Podría haber sido una auténtica revolución para la economía, una transformación radical de nuestra forma de vivir y trabajar. Piensen por un momento que no sea necesario adquirir un bien para poder disfrutarlo, que si queremos ir a tal o cual sitio solo es necesario decirlo para poder compartir el coche o la casa para nuestras vacaciones. Una economía basada en la ayuda mutua, en la reciprocidad. Internet permite que esta coordinación sea posible en todo momento y lugar del mundo. El poder de la sociedad civil en toda su expresión.

Pero esta revolución ha quedado en nada o, peor aún, en una nueva forma de explotación laboral y destrucción de empleo. Por no hablar de la ruina de los barrios tradicionales y, con él, del derecho al descanso de sus vecinos. En vez de una economía participativa hemos logrado una nueva forma de capitalismo, el capitalismo de plataformas, que está minando sectores como el transporte o el turismo. Se abaratan los precios, sí. Pero mientras estas plataformas, ya compradas por las multinacionales, valen miles de millones, se deterioran las condiciones laborales y se fomenta el fraude fiscal. Pregunten dónde pagan sus impuestos.

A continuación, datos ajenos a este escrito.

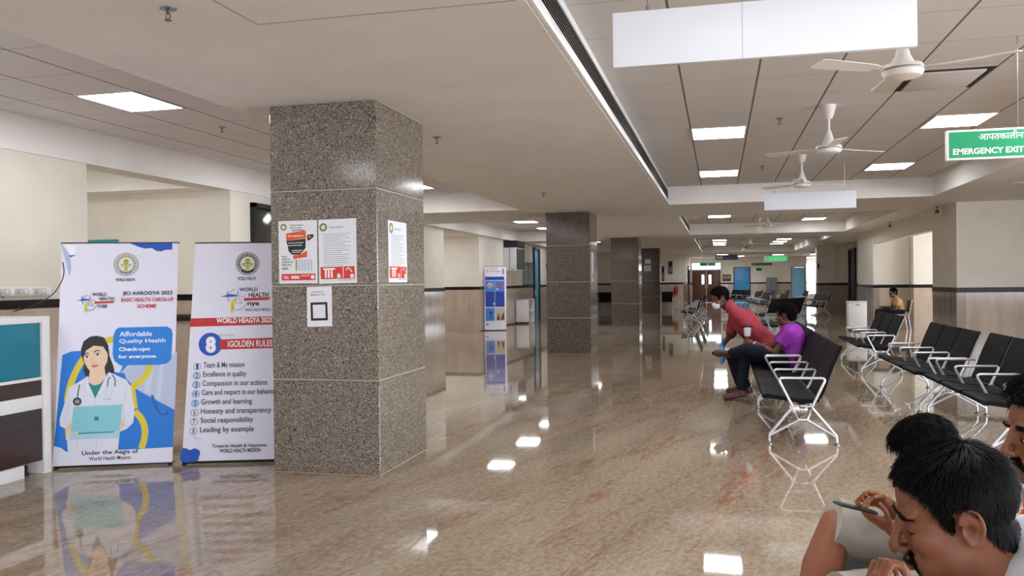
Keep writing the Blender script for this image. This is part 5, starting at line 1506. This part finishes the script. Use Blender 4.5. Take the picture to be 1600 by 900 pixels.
def collar(mb):
    nb = J['neck']; mb.tube([nb + Vector((-.005, 0, -.03)), nb + Vector((-.012, 0, .03))], [.082, .074], 18)
    mb.tube([nb + Vector((-.085, -.03, -.025)), nb + Vector((-.10, -.02, -.12))], [.02, .016], 8)
m2.cloth('orange_collar', collar, cloth_mat('orange_cotton', (240, 104, 20)), .006, 2, 0)
m2.trousers(JEANS); m2.shoes(BRN, SOLE)

# youth between them: dark cap of hair with a silver clip, shorts, phone
M3 = head_frame((.665, 3.065, .90), (-.85, .05, -.52))
J = VD(pel=(.92, 3.06, .52), mid=(.86, 3.06, .64), chest=(.80, 3.06, .75), neck=(.735, 3.06, .80), shR=(.78, 3.23, .76), shL=(.78, 2.89, .76),
         elR=(.68, 3.14, .62), wrR=(.515, 2.965, .765), elL=(.63, 2.86, .62), wrL=(.515, 2.845, .72),
         hipR=(.84, 3.15, .50), hipL=(.84, 2.98, .50), knR=(.375, 3.04, .665), knL=(.37, 2.78, .50), anR=(.235, 2.86, .30), anL=(.33, 2.80, .09), toR=(.09, 2.80, .24), toL=(.17, 2.78, .045))
def hands3(mb):
    mb.capsule([J['knR'], lerp(J['knR'], J['anR'], .35), lerp(J['knR'], J['anR'], .75)], [.053, .068, .05], 14)
    hand(mb, J['wrR'], Vector((-.85, -.3, .35)), Vector((.1, -.75, -.5)), 1, [1.35, 1.3, 1.2, 1.1], .85, .6)
    hand(mb, J['wrL'], Vector((-.9, -.12, .45)), Vector((0, .3, .95)), -1, [.9, .9, 1.0, 1.1], .85, .6)
m3 = Person('hunched youth in pale shorts looking at a phone, silver clip in dark hair', SKIN3, J, M3, .93, .0045, None, hands3, .82)
m3.hair([(-.2, -.095), (-.05, -.095), (-.035, -.05), (-.03, -.02), (.006, -.02), (.010, -.03), (.03, .0), (.06, .05), (.075, .068), (.2, .085)], .024, 2200, (-.03, 0, .12), .04, fade=.03, lift=.12, seed=8, jitter=.12)
m3.brows(80)
hm = m3.o.children[0].data
hit = BVHTree.FromPolygons([v.co.copy() for v in hm.vertices], [tuple(p.vertices) for p in hm.polygons]).ray_cast(CAMP, ray(1431, 676).normalized())
if hit[0] is not None:
    nn = hit[1] if hit[1].dot(CAMP - hit[0]) > 0 else -hit[1]
    ax = (CR * .5 - CU * .85); ax = (ax - nn * ax.dot(nn)).normalized()
    mb = MB(CHROME); mb.box(hit[0] + nn * .004, (.046, .012, .005), Matrix((ax, nn.cross(ax), nn)).transposed(), .002); mb.build('hair_clip', m3.o)
m3.shirt(cloth_mat('white_tee', (224, 228, 234)), .6, .018, .82, voxel=.008)
m3.trousers(cloth_mat('stone_shorts', (186, 181, 171)), .72, .008, .82, 'shorts', voxel=.007, it=6, wr=.003)
for q in 'RL':
    h, kn = J['hip' + q], J['kn' + q]; P, rad = [], []
    for k in range(22):
        t = .18 + .86 * k / 21; P.append(lerp(h, kn, t)); rad.append(.112 - .022 * t)
    P += [lerp(h, kn, 1.036), lerp(h, kn, 1.02), lerp(h, kn, .94)]; rad += [.086, .083, .080]
    mb = MB(MATS['stone_shorts']); mb.tube(P, rad, 40)
    for v in mb.bm.verts:
        c = h + (kn - h) * ((v.co - h).dot(kn - h) / (kn - h).length_squared); r = v.co - c
        if r.length > .02: v.co += r.normalized() * (.007 * noise.noise(v.co * 16) + .003 * noise.noise(v.co * 45))
    mb.build('short_leg', m3.o, 60)
m3.shoes(mat('sandal_dark', (40, 36, 34), .5), SOLE)
t = thing('phone', 'dark phone held in the hand of the hunched youth', 'phone', (.402, 2.795, .788)); ax = (Vector((.453, 2.803, .775)) - Vector((.353, 2.779, .80))).normalized(); lt = Vector((.1, 1, -.16)); lt = (lt - ax * lt.dot(ax)).normalized()
RM = Matrix((ax, lt, ax.cross(lt))).transposed()
MB(mat('phone_body', (40, 42, 46), .25)).box((0, 0, 0), (.118, .066, .008), RM, .003).build('phone_body', t); MB(mat('phone_screen', (20, 22, 26), .05)).box(RM @ Vector((0, 0, .0045)), (.110, .060, .001), RM).build('screen', t, None)

# man in purple, leg crossed, seated on the second bench
Y0 = 10.72
M4 = head_frame((.775, Y0, 1.055), (-.90, .38, -.12))
J = VD(pel=(.86, Y0, .56), mid=(.87, Y0, .70), chest=(.84, Y0, .82), neck=(.80, Y0, .92), shR=(.82, Y0 + .2, .86), shL=(.80, Y0 - .2, .86),
         elR=(.62, Y0 + .22, .66), wrR=(.40, Y0 + .18, .70), elL=(.63, Y0 - .22, .63), wrL=(.405, Y0 + .0, .715),
         hipR=(.80, Y0 + .10, .53), hipL=(.80, Y0 - .10, .53), knR=(.30, Y0 + .12, .56), knL=(.33, Y0 - .12, .66), anR=(.25, Y0 + .10, .10), anL=(.12, Y0 + .12, .58), toR=(.06, Y0 + .08, .05), toL=(-.04, Y0 + .02, .60))
def hands4(mb):
    hand(mb, J['wrL'], Vector((-.9, .3, .25)), Vector((-.1, .9, -.3)), 1, .5); hand(mb, J['wrR'], Vector((-.9, -.1, -.2)), Vector((0, 0, -1)), -1, .4)
m4 = Person('man in a purple polo shirt sitting with one leg crossed on the bench', SKIN2, J, M4, 1.06, .006, None, hands4, 1.14)
m4.hair(STD, .026, 900, fade=.03, seed=11); m4.brows(60); m4.moustache(120)
m4.shirt(cloth_mat('purple_polo', (158, 58, 178)), .62, .02, 1.17, voxel=.009, wr=.005, fr=10)
m4.trousers(JEANS, 1.93, .014, 1.05); m4.shoes(BRN, SOLE)
mb = MB(mat('watch_white', (222, 224, 226), .3)); d = (J['wrL'] - J['elL']).normalized(); mb.tube([J['wrL'] - d * .03, J['wrL'] - d * .008], [.033, .032], 16); mb.build('wristwatch', m4.o)

# masked man in red, leaning forward beyond him
Y1 = 11.25
M5 = head_frame((.005, Y1, 1.255), (-.90, -.30, -.38))
J = VD(pel=(.66, Y1, .56), mid=(.50, Y1, .74), chest=(.29, Y1, .97), neck=(.115, Y1, 1.165), shR=(.20, Y1 + .21, 1.08), shL=(.20, Y1 - .21, 1.08),
         elR=(.14, Y1 + .2, .78), wrR=(.05, Y1 + .10, .66), elL=(.335, Y1 - .27, .93), wrL=(.335, Y1 - .30, .745),
         hipR=(.62, Y1 + .10, .53), hipL=(.62, Y1 - .10, .53), knR=(.14, Y1 + .12, .52), knL=(.14, Y1 - .12, .52), anR=(.26, Y1 + .10, .10), anL=(.34, Y1 - .08, .10), toR=(.10, Y1 + .12, .05), toL=(.18, Y1 - .08, .05))
def hands5(mb):
    hand(mb, J['wrL'], Vector((-.15, .15, -.95)), Vector((.9, .2, 0)), 1, .5); hand(mb, J['wrR'], Vector((-.3, -.3, -.9)), Vector((.8, 0, -.2)), -1, .5)
m5 = Person('man in a red shirt and white face mask leaning forward beside the man in purple', SKIN2, J, M5, 1.05, .006, None, hands5, 1.14)
m5.hair(STD, .024, 900, fade=.03, seed=13); m5.brows(60)
m5.shirt(cloth_mat('red_cotton_shirt', (172, 66, 78)), 1.12, .026, 1.22, voxel=.009, wr=.010, fr=8)
m5.trousers(cloth_mat('navy_trousers', (28, 30, 42)), 1.93); m5.shoes(BRN, SOLE)
m5.cloth('collar', lambda mb: mb.tube([J['neck'] + Vector((.01, 0, -.02)), J['neck'] + Vector((-.025, 0, .035))], [.088, .078], 18), mat('dark_collar', (44, 30, 34), .8), .007, 2, 0)
def mask(mb):
    A = M5.to_3x3(); mb.ell(M5 @ (Vector((.062, 0, -.058)) * 1.05), (.064, .062, .058), A, 20); mb.ell(M5 @ (Vector((.098, 0, -.034)) * 1.05), (.03, .022, .022), A, 16)
mk = m5.cloth('face_mask', mask, mat('mask_white', (226, 234, 246), .7), .006, 2, 0)
mb = MB(mat('mask_white', (226, 234, 246), .7))
for k in (-1, 1): mb.tube([M5 @ (Vector(p) * 1.05) for p in ((.05, k * .062, -.035), (.015, k * .074, -.01), (-.02, k * .08, .018), (-.034, k * .084, .0))], .002, 6)
mb.build('ear_loops', mk)
mb = MB(mat('bandage_white', (224, 232, 240), .8)); mb.tube([lerp(J['elL'], J['wrL'], .2), lerp(J['elL'], J['wrL'], .5), lerp(J['elL'], J['wrL'], .78)], [.045, .042, .035], 16); mb.build('wrist_bandage', m5.o)
t = thing('carry_bag', 'small light blue bag hanging at the knee of the masked man', 'bag', (.02, Y1 - .05, .5)); mb = MB(); mb.ell((0, 0, .05), (.045, .09, .14), None, 16); me = remesh(mb, .012, 2); noise_disp(me, .012, 14); me.materials.append(mat('blue_bag_cloth', (96, 170, 226), .6)); link_mesh('bag_body', me, t); MB(mat('blue_strap', (40, 90, 170), .6)).tube(smooth_path([(0, -.06, .16), (.02, -.03, .24), (.02, .05, .24), (0, .06, .16)], 5), .008, 6).build('strap', t)

# man in tan in the recess
Y2 = 26.0
M6 = head_frame((4.80, Y2, 1.06), (-.93, -.3, -.1))
J = VD(pel=(4.98, Y2, .54), mid=(4.97, Y2, .68), chest=(4.92, Y2, .80), neck=(4.85, Y2, .90), shR=(4.88, Y2 + .19, .85), shL=(4.88, Y2 - .19, .85),
         elR=(4.80, Y2 + .22, .60), wrR=(4.58, Y2 + .12, .60), elL=(4.83, Y2 - .22, .60), wrL=(4.60, Y2 - .10, .60),
         hipR=(4.92, Y2 + .1, .53), hipL=(4.92, Y2 - .1, .53), knR=(4.42, Y2 + .14, .54), knL=(4.42, Y2 - .14, .54), anR=(4.36, Y2 + .14, .10), anL=(4.36, Y2 - .14, .10), toR=(4.2, Y2 + .16, .05), toL=(4.2, Y2 - .16, .05))
def hands6(mb):
    hand(mb, J['wrL'], Vector((-.9, .3, -.1)), Vector((0, 0, -1)), 1, .4); hand(mb, J['wrR'], Vector((-.9, -.3, -.1)), Vector((0, 0, -1)), -1, .4)
m6 = Person('man in a tan shirt sitting alone on a chair in the right wall recess', SKIN2, J, M6, 1.05, .009, None, hands6, 1.0)
m6.hair(STD, .022, 0, fade=.03); m6.shirt(cloth_mat('tan_shirt', (186, 148, 100)), .6, .02, voxel=.01); m6.trousers(cloth_mat('black_trousers', (22, 22, 26)), 1.93); m6.shoes(mat('black_leather', (26, 24, 24), .35), SOLE)
t = thing('file_bag', 'dark maroon bag lying in the lap of the man in tan', 'bag', (4.62, Y2, .66)); MB(mat('maroon_bag', (62, 30, 32), .5)).box((0, 0, 0), (.30, .34, .06), None, .02, 3).build('bag_body', t); MB(BLK).tube(smooth_path([(-.15, -.06, 0), (-.2, -.03, .03), (-.2, .03, .03), (-.15, .06, 0)], 4), .007, 6).build('handle', t)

Es urgente una regulación jurídica que trate por igual a unas empresas y otras, que integre esta nueva economía en nuestro estado social de derecho. Pero más urgente aún es comprender que el intercambio entre iguales no debe ser un negocio y que los negocios solo son legítimos si todos acaban ganando. También aquellos que no pueden negociar porque nada tienen para intercambiar.